COLLECTED MATERIAL:
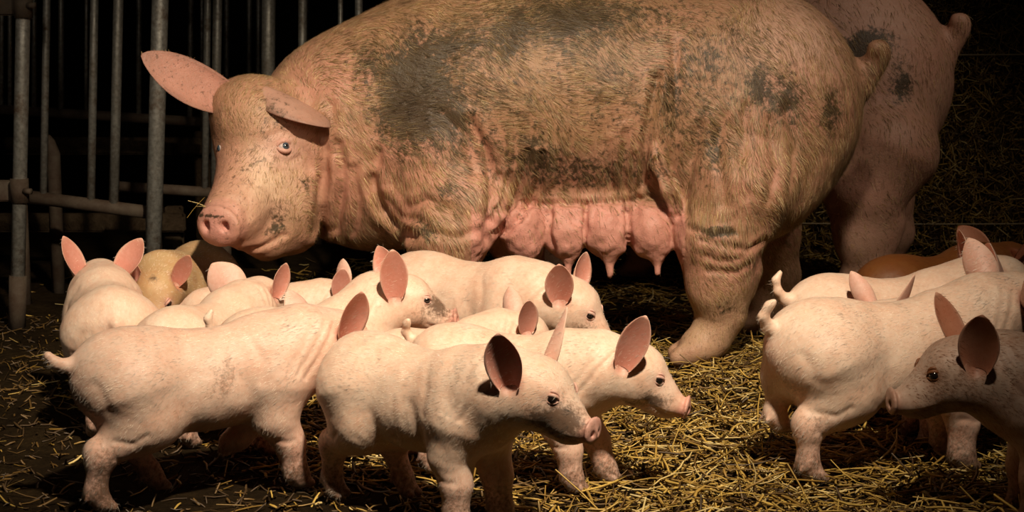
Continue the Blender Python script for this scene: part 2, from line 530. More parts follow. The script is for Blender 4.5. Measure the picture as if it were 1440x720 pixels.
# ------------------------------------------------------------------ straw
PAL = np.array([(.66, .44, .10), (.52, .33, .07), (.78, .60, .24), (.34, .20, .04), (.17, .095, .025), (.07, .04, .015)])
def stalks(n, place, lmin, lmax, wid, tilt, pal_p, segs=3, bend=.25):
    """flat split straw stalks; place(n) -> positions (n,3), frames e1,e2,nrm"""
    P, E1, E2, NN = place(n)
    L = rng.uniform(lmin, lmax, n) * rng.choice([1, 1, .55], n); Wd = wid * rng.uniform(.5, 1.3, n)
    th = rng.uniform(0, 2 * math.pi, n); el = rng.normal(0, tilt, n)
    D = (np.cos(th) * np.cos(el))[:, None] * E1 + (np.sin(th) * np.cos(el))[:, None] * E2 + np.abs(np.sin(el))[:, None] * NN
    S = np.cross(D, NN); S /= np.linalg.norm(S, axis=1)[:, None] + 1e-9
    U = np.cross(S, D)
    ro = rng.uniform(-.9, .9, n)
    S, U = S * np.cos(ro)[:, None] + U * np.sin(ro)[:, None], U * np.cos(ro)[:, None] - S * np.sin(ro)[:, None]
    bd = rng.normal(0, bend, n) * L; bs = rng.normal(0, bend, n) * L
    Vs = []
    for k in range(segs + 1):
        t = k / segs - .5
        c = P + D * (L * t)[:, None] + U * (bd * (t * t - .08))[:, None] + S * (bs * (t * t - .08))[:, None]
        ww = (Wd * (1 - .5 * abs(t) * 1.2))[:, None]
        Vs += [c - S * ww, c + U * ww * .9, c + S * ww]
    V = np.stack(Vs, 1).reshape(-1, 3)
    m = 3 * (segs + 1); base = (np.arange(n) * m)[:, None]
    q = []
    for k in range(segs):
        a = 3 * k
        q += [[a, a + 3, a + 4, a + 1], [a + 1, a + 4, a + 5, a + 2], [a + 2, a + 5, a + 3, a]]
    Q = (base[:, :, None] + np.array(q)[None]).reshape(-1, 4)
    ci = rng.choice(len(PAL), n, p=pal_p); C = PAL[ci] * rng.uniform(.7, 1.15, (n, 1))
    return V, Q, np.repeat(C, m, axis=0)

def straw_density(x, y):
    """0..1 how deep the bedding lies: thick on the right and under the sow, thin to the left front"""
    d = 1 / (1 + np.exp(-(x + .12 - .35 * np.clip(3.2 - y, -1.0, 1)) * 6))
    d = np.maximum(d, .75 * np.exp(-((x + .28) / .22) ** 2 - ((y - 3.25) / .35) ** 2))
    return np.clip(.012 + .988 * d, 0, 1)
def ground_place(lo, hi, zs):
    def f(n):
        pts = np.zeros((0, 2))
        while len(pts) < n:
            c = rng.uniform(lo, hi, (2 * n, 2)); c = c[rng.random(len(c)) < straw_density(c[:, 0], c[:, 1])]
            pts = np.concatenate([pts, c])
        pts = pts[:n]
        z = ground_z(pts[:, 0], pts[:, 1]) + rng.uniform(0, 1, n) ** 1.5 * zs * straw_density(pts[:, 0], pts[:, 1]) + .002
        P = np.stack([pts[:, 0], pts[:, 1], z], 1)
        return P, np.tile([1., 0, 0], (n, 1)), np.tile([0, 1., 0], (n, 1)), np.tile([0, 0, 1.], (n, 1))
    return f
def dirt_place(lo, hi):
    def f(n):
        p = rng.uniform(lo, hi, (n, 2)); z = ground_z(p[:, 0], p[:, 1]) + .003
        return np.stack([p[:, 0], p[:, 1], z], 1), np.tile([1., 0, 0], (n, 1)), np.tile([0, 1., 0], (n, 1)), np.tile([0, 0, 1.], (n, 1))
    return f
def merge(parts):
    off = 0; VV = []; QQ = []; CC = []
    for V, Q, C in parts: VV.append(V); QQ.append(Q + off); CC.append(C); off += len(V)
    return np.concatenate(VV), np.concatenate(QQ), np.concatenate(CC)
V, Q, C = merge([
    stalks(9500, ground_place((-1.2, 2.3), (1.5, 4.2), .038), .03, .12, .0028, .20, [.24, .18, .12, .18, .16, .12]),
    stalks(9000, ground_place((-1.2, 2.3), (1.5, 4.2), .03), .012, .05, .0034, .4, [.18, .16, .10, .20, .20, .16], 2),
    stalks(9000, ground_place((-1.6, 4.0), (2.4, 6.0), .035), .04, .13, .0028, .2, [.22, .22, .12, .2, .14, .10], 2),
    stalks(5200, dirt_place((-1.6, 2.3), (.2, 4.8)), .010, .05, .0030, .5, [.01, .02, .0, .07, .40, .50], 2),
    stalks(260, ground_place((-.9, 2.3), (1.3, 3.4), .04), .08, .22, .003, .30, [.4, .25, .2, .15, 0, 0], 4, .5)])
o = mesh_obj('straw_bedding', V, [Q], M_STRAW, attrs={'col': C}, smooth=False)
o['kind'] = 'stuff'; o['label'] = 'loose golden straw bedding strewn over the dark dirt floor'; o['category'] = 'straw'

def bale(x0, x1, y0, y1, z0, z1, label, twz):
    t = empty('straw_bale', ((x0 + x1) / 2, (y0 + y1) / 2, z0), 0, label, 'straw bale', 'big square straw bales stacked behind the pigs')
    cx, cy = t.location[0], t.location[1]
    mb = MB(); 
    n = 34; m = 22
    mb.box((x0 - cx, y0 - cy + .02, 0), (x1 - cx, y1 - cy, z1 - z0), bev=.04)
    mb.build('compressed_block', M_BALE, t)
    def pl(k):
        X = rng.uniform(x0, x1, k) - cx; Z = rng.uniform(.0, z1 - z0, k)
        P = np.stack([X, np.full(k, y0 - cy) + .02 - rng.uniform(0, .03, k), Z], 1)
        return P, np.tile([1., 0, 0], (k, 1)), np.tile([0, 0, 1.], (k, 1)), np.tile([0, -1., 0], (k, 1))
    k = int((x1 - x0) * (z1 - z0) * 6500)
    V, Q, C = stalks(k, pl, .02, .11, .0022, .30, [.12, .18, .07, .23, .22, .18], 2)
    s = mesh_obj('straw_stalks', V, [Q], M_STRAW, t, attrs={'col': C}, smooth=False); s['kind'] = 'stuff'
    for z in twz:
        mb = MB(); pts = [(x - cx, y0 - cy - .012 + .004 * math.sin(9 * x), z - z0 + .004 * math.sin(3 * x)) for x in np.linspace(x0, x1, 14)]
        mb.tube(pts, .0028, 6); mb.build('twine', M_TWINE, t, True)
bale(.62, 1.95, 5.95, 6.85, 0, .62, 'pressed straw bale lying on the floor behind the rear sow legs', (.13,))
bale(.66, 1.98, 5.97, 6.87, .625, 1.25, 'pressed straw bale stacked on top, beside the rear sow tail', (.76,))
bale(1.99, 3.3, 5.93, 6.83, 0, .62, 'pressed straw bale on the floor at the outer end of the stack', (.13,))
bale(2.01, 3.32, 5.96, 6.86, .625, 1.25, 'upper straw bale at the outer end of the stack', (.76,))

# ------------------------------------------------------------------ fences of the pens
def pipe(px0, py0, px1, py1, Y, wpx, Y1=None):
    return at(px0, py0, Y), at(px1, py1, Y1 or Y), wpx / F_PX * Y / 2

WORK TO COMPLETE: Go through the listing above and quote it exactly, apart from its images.

THE RESULT:
Continue the Blender Python script for this scene: part 2, from line 530. More parts follow. The script is for Blender 4.5. Measure the picture as if it were 1440x720 pixels.
# ------------------------------------------------------------------ straw
PAL = np.array([(.66, .44, .10), (.52, .33, .07), (.78, .60, .24), (.34, .20, .04), (.17, .095, .025), (.07, .04, .015)])
def stalks(n, place, lmin, lmax, wid, tilt, pal_p, segs=3, bend=.25):
    """flat split straw stalks; place(n) -> positions (n,3), frames e1,e2,nrm"""
    P, E1, E2, NN = place(n)
    L = rng.uniform(lmin, lmax, n) * rng.choice([1, 1, .55], n); Wd = wid * rng.uniform(.5, 1.3, n)
    th = rng.uniform(0, 2 * math.pi, n); el = rng.normal(0, tilt, n)
    D = (np.cos(th) * np.cos(el))[:, None] * E1 + (np.sin(th) * np.cos(el))[:, None] * E2 + np.abs(np.sin(el))[:, None] * NN
    S = np.cross(D, NN); S /= np.linalg.norm(S, axis=1)[:, None] + 1e-9
    U = np.cross(S, D)
    ro = rng.uniform(-.9, .9, n)
    S, U = S * np.cos(ro)[:, None] + U * np.sin(ro)[:, None], U * np.cos(ro)[:, None] - S * np.sin(ro)[:, None]
    bd = rng.normal(0, bend, n) * L; bs = rng.normal(0, bend, n) * L
    Vs = []
    for k in range(segs + 1):
        t = k / segs - .5
        c = P + D * (L * t)[:, None] + U * (bd * (t * t - .08))[:, None] + S * (bs * (t * t - .08))[:, None]
        ww = (Wd * (1 - .5 * abs(t) * 1.2))[:, None]
        Vs += [c - S * ww, c + U * ww * .9, c + S * ww]
    V = np.stack(Vs, 1).reshape(-1, 3)
    m = 3 * (segs + 1); base = (np.arange(n) * m)[:, None]
    q = []
    for k in range(segs):
        a = 3 * k
        q += [[a, a + 3, a + 4, a + 1], [a + 1, a + 4, a + 5, a + 2], [a + 2, a + 5, a + 3, a]]
    Q = (base[:, :, None] + np.array(q)[None]).reshape(-1, 4)
    ci = rng.choice(len(PAL), n, p=pal_p); C = PAL[ci] * rng.uniform(.7, 1.15, (n, 1))
    return V, Q, np.repeat(C, m, axis=0)

def straw_density(x, y):
    """0..1 how deep the bedding lies: thick on the right and under the sow, thin to the left front"""
    d = 1 / (1 + np.exp(-(x + .12 - .35 * np.clip(3.2 - y, -1.0, 1)) * 6))
    d = np.maximum(d, .75 * np.exp(-((x + .28) / .22) ** 2 - ((y - 3.25) / .35) ** 2))
    return np.clip(.012 + .988 * d, 0, 1)
def ground_place(lo, hi, zs):
    def f(n):
        pts = np.zeros((0, 2))
        while len(pts) < n:
            c = rng.uniform(lo, hi, (2 * n, 2)); c = c[rng.random(len(c)) < straw_density(c[:, 0], c[:, 1])]
            pts = np.concatenate([pts, c])
        pts = pts[:n]
        z = ground_z(pts[:, 0], pts[:, 1]) + rng.uniform(0, 1, n) ** 1.5 * zs * straw_density(pts[:, 0], pts[:, 1]) + .002
        P = np.stack([pts[:, 0], pts[:, 1], z], 1)
        return P, np.tile([1., 0, 0], (n, 1)), np.tile([0, 1., 0], (n, 1)), np.tile([0, 0, 1.], (n, 1))
    return f
def dirt_place(lo, hi):
    def f(n):
        p = rng.uniform(lo, hi, (n, 2)); z = ground_z(p[:, 0], p[:, 1]) + .003
        return np.stack([p[:, 0], p[:, 1], z], 1), np.tile([1., 0, 0], (n, 1)), np.tile([0, 1., 0], (n, 1)), np.tile([0, 0, 1.], (n, 1))
    return f
def merge(parts):
    off = 0; VV = []; QQ = []; CC = []
    for V, Q, C in parts: VV.append(V); QQ.append(Q + off); CC.append(C); off += len(V)
    return np.concatenate(VV), np.concatenate(QQ), np.concatenate(CC)
V, Q, C = merge([
    stalks(9500, ground_place((-1.2, 2.3), (1.5, 4.2), .038), .03, .12, .0028, .20, [.24, .18, .12, .18, .16, .12]),
    stalks(9000, ground_place((-1.2, 2.3), (1.5, 4.2), .03), .012, .05, .0034, .4, [.18, .16, .10, .20, .20, .16], 2),
    stalks(9000, ground_place((-1.6, 4.0), (2.4, 6.0), .035), .04, .13, .0028, .2, [.22, .22, .12, .2, .14, .10], 2),
    stalks(5200, dirt_place((-1.6, 2.3), (.2, 4.8)), .010, .05, .0030, .5, [.01, .02, .0, .07, .40, .50], 2),
    stalks(260, ground_place((-.9, 2.3), (1.3, 3.4), .04), .08, .22, .003, .30, [.4, .25, .2, .15, 0, 0], 4, .5)])
o = mesh_obj('straw_bedding', V, [Q], M_STRAW, attrs={'col': C}, smooth=False)
o['kind'] = 'stuff'; o['label'] = 'loose golden straw bedding strewn over the dark dirt floor'; o['category'] = 'straw'

def bale(x0, x1, y0, y1, z0, z1, label, twz):
    t = empty('straw_bale', ((x0 + x1) / 2, (y0 + y1) / 2, z0), 0, label, 'straw bale', 'big square straw bales stacked behind the pigs')
    cx, cy = t.location[0], t.location[1]
    mb = MB(); 
    n = 34; m = 22
    mb.box((x0 - cx, y0 - cy + .02, 0), (x1 - cx, y1 - cy, z1 - z0), bev=.04)
    mb.build('compressed_block', M_BALE, t)
    def pl(k):
        X = rng.uniform(x0, x1, k) - cx; Z = rng.uniform(.0, z1 - z0, k)
        P = np.stack([X, np.full(k, y0 - cy) + .02 - rng.uniform(0, .03, k), Z], 1)
        return P, np.tile([1., 0, 0], (k, 1)), np.tile([0, 0, 1.], (k, 1)), np.tile([0, -1., 0], (k, 1))
    k = int((x1 - x0) * (z1 - z0) * 6500)
    V, Q, C = stalks(k, pl, .02, .11, .0022, .30, [.12, .18, .07, .23, .22, .18], 2)
    s = mesh_obj('straw_stalks', V, [Q], M_STRAW, t, attrs={'col': C}, smooth=False); s['kind'] = 'stuff'
    for z in twz:
        mb = MB(); pts = [(x - cx, y0 - cy - .012 + .004 * math.sin(9 * x), z - z0 + .004 * math.sin(3 * x)) for x in np.linspace(x0, x1, 14)]
        mb.tube(pts, .0028, 6); mb.build('twine', M_TWINE, t, True)
bale(.62, 1.95, 5.95, 6.85, 0, .62, 'pressed straw bale lying on the floor behind the rear sow legs', (.13,))
bale(.66, 1.98, 5.97, 6.87, .625, 1.25, 'pressed straw bale stacked on top, beside the rear sow tail', (.76,))
bale(1.99, 3.3, 5.93, 6.83, 0, .62, 'pressed straw bale on the floor at the outer end of the stack', (.13,))
bale(2.01, 3.32, 5.96, 6.86, .625, 1.25, 'upper straw bale at the outer end of the stack', (.76,))

# ------------------------------------------------------------------ fences of the pens
def pipe(px0, py0, px1, py1, Y, wpx, Y1=None):
    return at(px0, py0, Y), at(px1, py1, Y1 or Y), wpx / F_PX * Y / 2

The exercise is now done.